A few years ago, I found myself deep into Shangri-La, the Showtime series that follows Rick Rubin around his almost-mythic creative compound. The whole show feels like a slow exhale—Rubin barefoot, staring into the distance, coaxing clarity out of artists who arrive carrying their own storms.
And then, in the middle of all that quiet weirdness, Seth Godin appeared.
I actually laughed out loud. Seth—buttoned-up in his own way, endlessly articulate, relentlessly curious—felt like an unlikely visitor to Rick Rubin’s barefoot kingdom. For a split second, it was like seeing two characters from different novels suddenly share a chapter.
But the surprise didn’t last long.
Because the more I watched them side by side, the more obvious it became: these two are basically working on the same problem from different angles.
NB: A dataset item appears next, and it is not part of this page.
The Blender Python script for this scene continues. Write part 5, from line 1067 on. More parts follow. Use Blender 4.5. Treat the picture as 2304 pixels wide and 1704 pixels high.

Rubin says the audience comes last. Godin says to know what your audience wants ten minutes before they do. Rubin doesn’t read the news. Godin practically writes the news for people who care about meaningful work. Rubin tunes the room. Godin tunes the signal.
Different sentences. Same sentence underneath.
Both are obsessed with resonance. Both treat attention as sacred. Both believe that work worth doing requires stripping away the things we think we’re supposed to care about so we can focus on the things that actually matter. One does it through sound waves and silence; the other through story, permission, and posture.
Somewhere in the middle of that recognition, I found myself remembering a conversation I had with Seth years ago when he released The Practice. I hadn’t been recording video versions of my podcast at the time, but our discussion changed that. It was the rare case where something in me said: “No, this one needs to be seen.”
That moment was a pivot point—one of those small decisions that quietly reshapes the work that comes after it. Rick Rubin calls them invitations. Seth calls them doors. I tend to think of them as the moments where the path gets a little wider.
And that brings me back to these two seemingly opposite figures who turn out to be closer than they appear.
Rubin talks about clearing the room so the real work can emerge. Godin talks about showing up every day whether inspiration arrives or not. Both approaches point toward the same reality: creativity isn’t a miracle. It’s a discipline wrapped in mystery. A commitment wrapped in possibility.
In other words… a practice.
And maybe that’s the bigger truth here: whether we’re engineering sound, crafting a story, running a business, or simply trying to make better choices with our time, we aren’t building monuments. We’re practicing—again and again—until the next version of our work reveals itself.
Rubin has his way. Godin has his. I have mine. You have yours.
But underneath it all, we’re all doing the same thing: Returning to the work. Listening closely. Letting the next note appear.